En partance pour la Corse, le Premier ministre a fait hier une halte à Marseille pour parler bateau. Ou plus exactement port puisque François Fillon a profité de cette occasion pour annoncer une réforme des ports autonomes prévoyant la privatisation de la manutention.
Le chef du gouvernement avait particulièrement bien choisi l’endroit : cette annonce répond à une revendication de longue date des responsables patronaux de la filière, relancée par le conflit du port de Marseille avec la CGT en mars 2007.
La position concurrentielle des ports français s’est fortement dégradée depuis 20 ans, situation régulièrement imputée par les responsables des entreprises privées du secteur au statut public des personnels de manutention des sept grands ports autonomes français.
Les ports autonomes sont des établissements publics à caractère industriel et commercial (EPIC). Sept sur neuf sont concernés par la réforme : Marseille-Fos, Dunkerque, Le Havre, Rouen, Nantes-Saint-nazaire, La Rochelle et Bordeaux.
En mars 2007, le conflit avec la CGT avait pris une tournure spectaculaire à Marseille, où le syndicat avait imposé, au terme de 18 jours de grève, l’embauche de cinq salariés du port autonome sur le futur terminal méthanier de GDF alors que l’entreprise souhaitait l’exploiter avec son propre personnel.
Les annonces
La « faiblesse » des ports autonomes réside, selon François Fillon, dans « le manque de productivité » des terminaux dû à un « obstacle rédhibitoire » : « l’absence d’unité de commandement entre les activités de manutention exercées par les ports autonomes et celles des entreprises de manutention ».

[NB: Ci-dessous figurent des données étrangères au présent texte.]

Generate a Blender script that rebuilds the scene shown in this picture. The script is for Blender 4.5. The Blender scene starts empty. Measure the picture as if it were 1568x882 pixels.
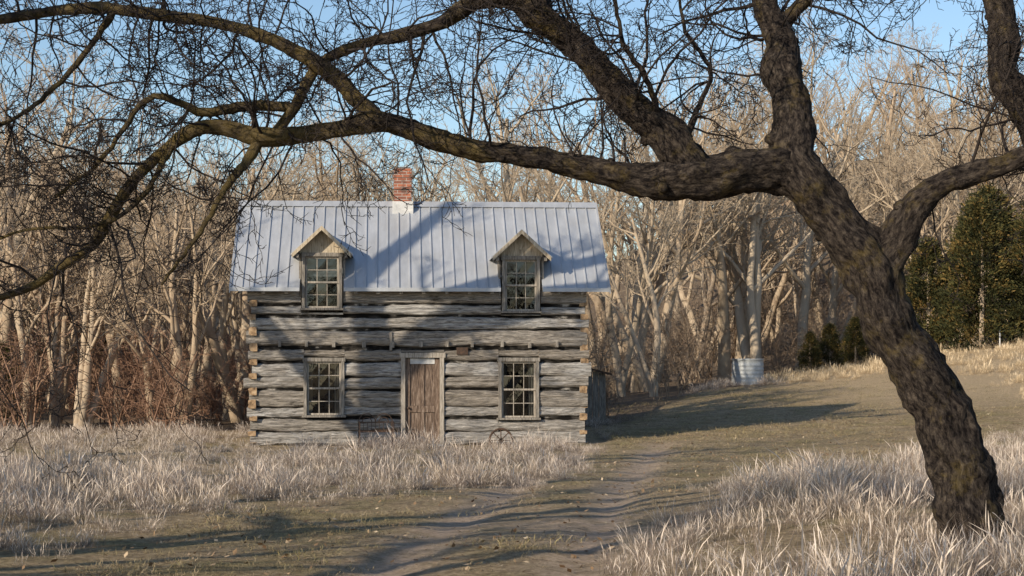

Pour y remédier, la réforme devra prévoir de « transférer les activités de manutention exercées par les ports à des opérateurs privés », a annoncé le Premier ministre hier à Marseille. La privatisation devrait toucher en particulier les activités des grutiers comme cela a déjà été le cas pour les dockers, devenus en 1992 salariés des entreprises de manutention. « Quelques milliers d’emplois seraient concernés » par le changement de statut voulu par le gouvernement, selon l’entourage du Premier ministre.
La concertation menée par le secrétaire d’Etat aux Transports, Dominique Bussereau, devrait débuter dès aujourd’hui. La réforme « devrait pouvoir se concrétiser par des mesures législatives au printemps prochain », selon son initiateur.
A terme, cette réforme devrait permettre de dynamiser l’activité portuaire française. Le Premier ministre a fixé comme objectifs l’augmentation d’ici 2015 du trafic de conteneurs de 3,5 à 10 millions et la création de 30 000 emplois, alors que la France a perdu « la moitié de (ses) parts de marché dans le trafic de conteneurs au cours des 20 dernières années ».
Les réactions
Le projet, qui répond à certaines des préoccupations patronales, a soulevé dès hier des protestations.
Du côté de la CGT, « une fois de plus, les partenaires sociaux sont pris à contre-pied (...) il n’y a plus rien à discuter », a déploré la secrétaire de l’Union départementale-CGT des Bouches-du-Rhône, Mireille Chessa.
Sur le terminal à conteneurs de Fos 2xl à Marseille, en cours de construction et dont l’exploitation a d’ores et déjà été concédée par le Port autonome de Marseille (Pam) à Port Synergy (groupement CMA-CGM/P&O Ports) et à l’armateur italien MSC, la question de la privatisation des emplois des grutiers et des portiqueurs, a longtemps été taboue.
Du côté de la Fédération des Entreprises de Transport et de Logistique de France (TLF), on a salué cette démarche, se félicitant particulièrement, dans un communiqué, « du transfert de l’ensemble des grutiers-portiqueurs sous l’autorité de sociétés privées de manutention ».
Les acteurs économiques locaux de la région de Marseille semblent plutôt réjouis. Jacques Pfister, président de la Chambre de commerce et d’industrie de Marseille Provence, s’est félicité de cette décision « susceptible d’influer fortement sur l’avenir du Pam ».